Riverton Community Ass'n v. Myers

Order unanimously reversed on the law with costs and judgment ordered in accordance with the following Memorandum: This court previously held that plaintiff Association established two of the three criteria essential to a finding that a covenant to pay assessments runs with the land: intent and privity (see, Riverton Community Assn. v Myers, 142 AD2d 984, 985). After a nonjury trial, Supreme Court found that plaintiff failed to establish the third criterion, viz., that the covenant can be deemed to "touch” or "concern” the land, and the court dismissed the complaint. We reverse.

A covenant to pay assessments for the maintenance of property is deemed to " 'touch’ ” or " 'concern’ ” the land when it "affects the legal relations — the advantages and the burdens — of the parties to the covenant, as owners of particular parcels of land and not merely as members of the community in general, such as taxpayers or owners of other land” *1064(Neponsit Prop. Owners’ Assn. v Emigrant Indus. Sav. Bank, 278 NY 248, 257). The issue is whether "the covenant impose[s], on the one hand, a burden upon an interest in land, which on the other hand increases the value of a different interest in the same or related land” (Neponsit Prop. Owners’ Assn. v Emigrant Indus. Sav. Bank, supra, at 257-258). The uncontroverted evidence indicates that only owners of land burdened by the covenant have the right to use many of the common facilities — the bike and walk way, pool, and tennis courts — maintained by the assessment imposed pursuant to the covenant. Further, it is undisputed that the right to use those facilities increases the market value of properties within the covenant area. Supreme Court found that the covenant did not "touch” or "concern” the land because members of the public were allowed to use the common facilities, and thus, that the covenant did not relate in a significant way to ownership rights.

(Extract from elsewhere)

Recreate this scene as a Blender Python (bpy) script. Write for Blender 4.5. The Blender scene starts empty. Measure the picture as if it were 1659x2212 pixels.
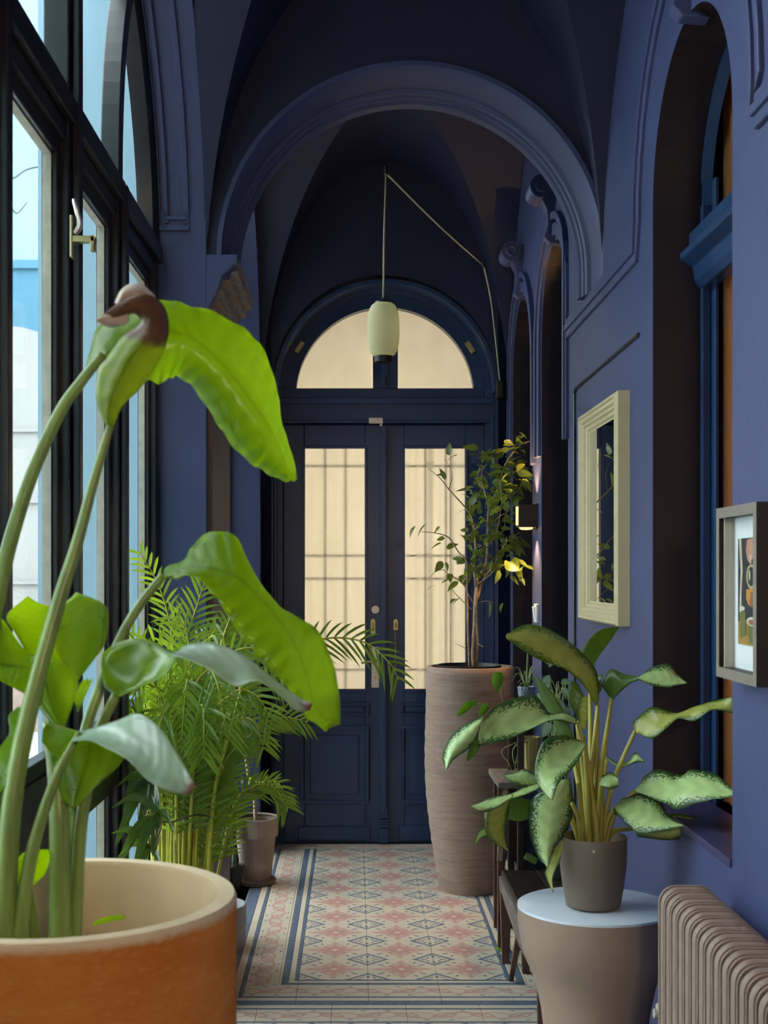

That analysis ignores the fact that only the owners of land within the covenant area have the right to use those common facilities and that, as members of the Association, the owners can deny use of many of the facilities by the public. Because the covenant affects the legal relations of the parties with respect to the land, it "touches” and "concerns” the land (see, Neponsit Prop. Owners’ Assn. v Emigrant Indus. Sav. Bank, supra; Lincolnshire Civic Assn. v Beach, 46 AD2d 596; In re Raymond, 129 Bankr 354, 362-364). Therefore, we order that judgment be entered in favor of plaintiff in the sum of $2,532.61, together with costs and interest from the date of the commencement of trial. (Appeal from Order of Supreme Court, Monroe County, Cornelius, J. — Breach of Contract.) Present — Boomer, J. P., Balio, Lawton, Fallon and Doerr, JJ.